SUPPLIED INFORMATION:
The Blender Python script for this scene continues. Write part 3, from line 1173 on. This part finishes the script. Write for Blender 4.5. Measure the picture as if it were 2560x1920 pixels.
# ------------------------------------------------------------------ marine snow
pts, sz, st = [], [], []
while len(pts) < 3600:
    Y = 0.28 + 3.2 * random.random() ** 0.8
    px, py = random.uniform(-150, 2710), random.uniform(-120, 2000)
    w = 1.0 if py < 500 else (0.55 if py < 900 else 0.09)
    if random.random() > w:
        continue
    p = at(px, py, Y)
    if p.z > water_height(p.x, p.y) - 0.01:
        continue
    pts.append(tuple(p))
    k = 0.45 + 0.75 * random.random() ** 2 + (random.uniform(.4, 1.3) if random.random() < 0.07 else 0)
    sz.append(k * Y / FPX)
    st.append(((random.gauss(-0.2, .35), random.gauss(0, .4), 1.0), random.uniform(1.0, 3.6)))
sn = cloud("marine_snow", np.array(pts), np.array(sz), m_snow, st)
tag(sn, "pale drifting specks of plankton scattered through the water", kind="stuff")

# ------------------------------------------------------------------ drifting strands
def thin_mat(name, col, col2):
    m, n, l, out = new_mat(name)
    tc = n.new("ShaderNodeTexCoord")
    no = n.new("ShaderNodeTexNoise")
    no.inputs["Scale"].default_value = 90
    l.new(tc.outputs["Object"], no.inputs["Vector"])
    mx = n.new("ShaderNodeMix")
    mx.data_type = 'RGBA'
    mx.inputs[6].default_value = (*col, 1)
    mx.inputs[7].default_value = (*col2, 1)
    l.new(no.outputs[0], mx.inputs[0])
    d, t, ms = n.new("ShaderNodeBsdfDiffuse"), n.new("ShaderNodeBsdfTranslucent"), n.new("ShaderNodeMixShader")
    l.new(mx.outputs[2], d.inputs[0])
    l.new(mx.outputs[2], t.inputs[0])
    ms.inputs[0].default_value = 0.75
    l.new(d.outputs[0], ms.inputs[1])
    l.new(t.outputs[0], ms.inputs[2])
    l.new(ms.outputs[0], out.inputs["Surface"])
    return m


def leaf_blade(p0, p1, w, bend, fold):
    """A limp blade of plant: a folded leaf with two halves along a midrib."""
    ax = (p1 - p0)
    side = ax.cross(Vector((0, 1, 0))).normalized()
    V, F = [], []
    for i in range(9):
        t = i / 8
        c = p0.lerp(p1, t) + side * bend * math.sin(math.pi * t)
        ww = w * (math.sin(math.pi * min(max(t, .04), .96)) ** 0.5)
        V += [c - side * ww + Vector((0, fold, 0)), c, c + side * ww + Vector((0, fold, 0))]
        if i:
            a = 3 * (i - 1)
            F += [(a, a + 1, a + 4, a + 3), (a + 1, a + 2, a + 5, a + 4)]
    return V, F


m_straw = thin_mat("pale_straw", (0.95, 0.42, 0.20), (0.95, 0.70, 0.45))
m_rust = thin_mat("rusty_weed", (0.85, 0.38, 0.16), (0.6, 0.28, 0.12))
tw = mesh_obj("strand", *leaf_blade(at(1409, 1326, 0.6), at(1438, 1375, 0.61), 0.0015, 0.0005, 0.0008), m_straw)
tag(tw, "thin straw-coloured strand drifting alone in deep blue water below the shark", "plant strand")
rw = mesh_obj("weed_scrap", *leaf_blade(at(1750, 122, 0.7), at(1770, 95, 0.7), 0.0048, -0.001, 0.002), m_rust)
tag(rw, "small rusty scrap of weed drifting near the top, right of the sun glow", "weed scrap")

WHAT TO PRODUCE: Could you quote the material above in full, exactly as it stands?

FULL RESPONSE:
The Blender Python script for this scene continues. Write part 3, from line 1173 on. This part finishes the script. Write for Blender 4.5. Measure the picture as if it were 2560x1920 pixels.
# ------------------------------------------------------------------ marine snow
pts, sz, st = [], [], []
while len(pts) < 3600:
    Y = 0.28 + 3.2 * random.random() ** 0.8
    px, py = random.uniform(-150, 2710), random.uniform(-120, 2000)
    w = 1.0 if py < 500 else (0.55 if py < 900 else 0.09)
    if random.random() > w:
        continue
    p = at(px, py, Y)
    if p.z > water_height(p.x, p.y) - 0.01:
        continue
    pts.append(tuple(p))
    k = 0.45 + 0.75 * random.random() ** 2 + (random.uniform(.4, 1.3) if random.random() < 0.07 else 0)
    sz.append(k * Y / FPX)
    st.append(((random.gauss(-0.2, .35), random.gauss(0, .4), 1.0), random.uniform(1.0, 3.6)))
sn = cloud("marine_snow", np.array(pts), np.array(sz), m_snow, st)
tag(sn, "pale drifting specks of plankton scattered through the water", kind="stuff")

# ------------------------------------------------------------------ drifting strands
def thin_mat(name, col, col2):
    m, n, l, out = new_mat(name)
    tc = n.new("ShaderNodeTexCoord")
    no = n.new("ShaderNodeTexNoise")
    no.inputs["Scale"].default_value = 90
    l.new(tc.outputs["Object"], no.inputs["Vector"])
    mx = n.new("ShaderNodeMix")
    mx.data_type = 'RGBA'
    mx.inputs[6].default_value = (*col, 1)
    mx.inputs[7].default_value = (*col2, 1)
    l.new(no.outputs[0], mx.inputs[0])
    d, t, ms = n.new("ShaderNodeBsdfDiffuse"), n.new("ShaderNodeBsdfTranslucent"), n.new("ShaderNodeMixShader")
    l.new(mx.outputs[2], d.inputs[0])
    l.new(mx.outputs[2], t.inputs[0])
    ms.inputs[0].default_value = 0.75
    l.new(d.outputs[0], ms.inputs[1])
    l.new(t.outputs[0], ms.inputs[2])
    l.new(ms.outputs[0], out.inputs["Surface"])
    return m


def leaf_blade(p0, p1, w, bend, fold):
    """A limp blade of plant: a folded leaf with two halves along a midrib."""
    ax = (p1 - p0)
    side = ax.cross(Vector((0, 1, 0))).normalized()
    V, F = [], []
    for i in range(9):
        t = i / 8
        c = p0.lerp(p1, t) + side * bend * math.sin(math.pi * t)
        ww = w * (math.sin(math.pi * min(max(t, .04), .96)) ** 0.5)
        V += [c - side * ww + Vector((0, fold, 0)), c, c + side * ww + Vector((0, fold, 0))]
        if i:
            a = 3 * (i - 1)
            F += [(a, a + 1, a + 4, a + 3), (a + 1, a + 2, a + 5, a + 4)]
    return V, F


m_straw = thin_mat("pale_straw", (0.95, 0.42, 0.20), (0.95, 0.70, 0.45))
m_rust = thin_mat("rusty_weed", (0.85, 0.38, 0.16), (0.6, 0.28, 0.12))
tw = mesh_obj("strand", *leaf_blade(at(1409, 1326, 0.6), at(1438, 1375, 0.61), 0.0015, 0.0005, 0.0008), m_straw)
tag(tw, "thin straw-coloured strand drifting alone in deep blue water below the shark", "plant strand")
rw = mesh_obj("weed_scrap", *leaf_blade(at(1750, 122, 0.7), at(1770, 95, 0.7), 0.0048, -0.001, 0.002), m_rust)
tag(rw, "small rusty scrap of weed drifting near the top, right of the sun glow", "weed scrap")